Insurance Commissioners are statutorily charged with guarding the solvency of insurers and protecting the interests of consumers. They take that responsibility very seriously, regardless of political affiliation. As a result, they have resisted pressure to arbitrarily cut rates to win short-term political points, and through judicious arm twisting they have ensured that no county in the country will be without an insurance option in the federally subsidized individual market.
However, high rate increases and one-insurer counties are not policy successes. One should expect the commissioners’ obligations to their state statutes, the evidence, and the people they serve to outweigh political affiliation, and each of them to lay most of the blame for the current instability on the individual market squarely in the lap of their carousing federal partner.
Cost-Sharing Reduction Uncertainty
The biggest driver of uncertainty in predicting rates for 2018 for insurers has been federal dithering on the status of cost-sharing reductions (CSRs) — subsidies to help low-income individuals and families deal with the deductibles and co-insurance in their exchange products. The authority of the administration to fund CSRs had been contested in a lawsuit filed by members of Congress. Failure to fund CSRs—hardly the insurer bailout alleged by the president, but instead a way to shield low-income consumers from high health care costs—would make health insurance on the exchange unaffordable for more individuals who would then drop their coverage.
Uncertainty over the future of CSRs, the status of the lawsuit, and the characteristics of those who would drop out of the market were all priced into insurers’ 2018 rates. Learning from one another, most commissioners have asked insurers for two sets of rates and directed them to allocate all of the CSR-related cost increases into the prices of their silver plans on the exchange, in an attempt to shift the burden of these cost increases back to the federal government. Some insurers in their rate filings have even detailed the incremental costs they attribute to a failure to fund CSRs. These estimates vary widely by insurer, further highlighting the costs of uncertainty. Congress and the administration can extricate themselves from this box, commissioners will point out, by honoring the commitment to funding CSRs.
Failure to Fund or Enforce Enrollment
The Trump administration has done the commissioners and their states’ individual markets no favors with its antipathy to enforcing the individual mandate, by defunding outreach efforts to inform individuals of the open enrollment period for the exchange markets, and by shortening the duration of that open enrollment period. One can expect several commissioners to point out the obvious: if you make health insurance harder to attain and easier to avoid, only sicker people will find their way to it, further destabilizing the market and raising the average costs of the insured pool. Many insurer rate filings for 2018 have also frequently added costs for these actions.
State Market Decisions
Senators in this hearing may point out however that neither parent is without guilt in this partnership. Some insurance commissioners have contributed to the individual market instability by ducking the politically tough move and allowing non-ACA compliant “grandfathered” and “grandmothered” plans for as long as possible — which segregates rather than pools risks and encourages market volatility.
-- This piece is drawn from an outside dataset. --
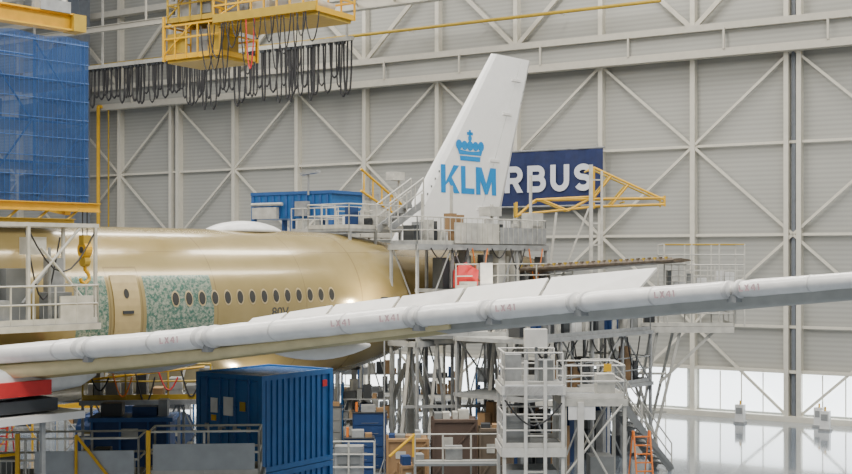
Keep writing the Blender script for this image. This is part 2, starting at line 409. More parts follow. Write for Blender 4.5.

Rate review has been conducted with markedly less enthusiasm by some commissioners. Finally, of the states with small individual markets to start with, only Vermont and the District of Columbia have made the actuarially sound—but politically hard—choice of shutting down their off-exchange individual markets and channeling all volume through their exchanges.
Statutory Measures
Beyond asking for more fidelity (to the law) from their federal partner, commissioners will likely point out that there are additional steps Congress can take to improve the stability of the individual market. Federal funding of reinsurance pools—through 1332 waiver approvals or a new federal program—would improve predictability for insurers and reduce instability. Similarly some might call for the widening of allowable age rating (the ratio of the highest rate charged for a product to the lowest) from the current three-to-one, to attract younger enrollees as was proposed in various ACA repeal-and-replace bills. Finally, one of the testifying commissioners, John Doak of Oklahoma, has been vocal in his support for allowing plans with more cost-sharing or fewer essential health benefits to be sold in the market, presumably to draw healthier people into the risk pool.
Senators Lamar Alexander (R-TN) and Patty Murray (D-WA) make an unlikely pair of marriage counselors, but in the wake of the collapse of the repeal-and-replace effort in the Senate in July, they deserve credit for leadership in defining the priority problem of market stability quickly, narrowly (“affordability” would have been a more politically expedient goal but a less responsible one), and in a bipartisan fashion. The commissioners, forced to handle the problem child of the individual market with an absent parent, are likely to remind the HELP Committee of the hard work they are doing on their own and to call on the administration to fulfill its important and statutory responsibilities.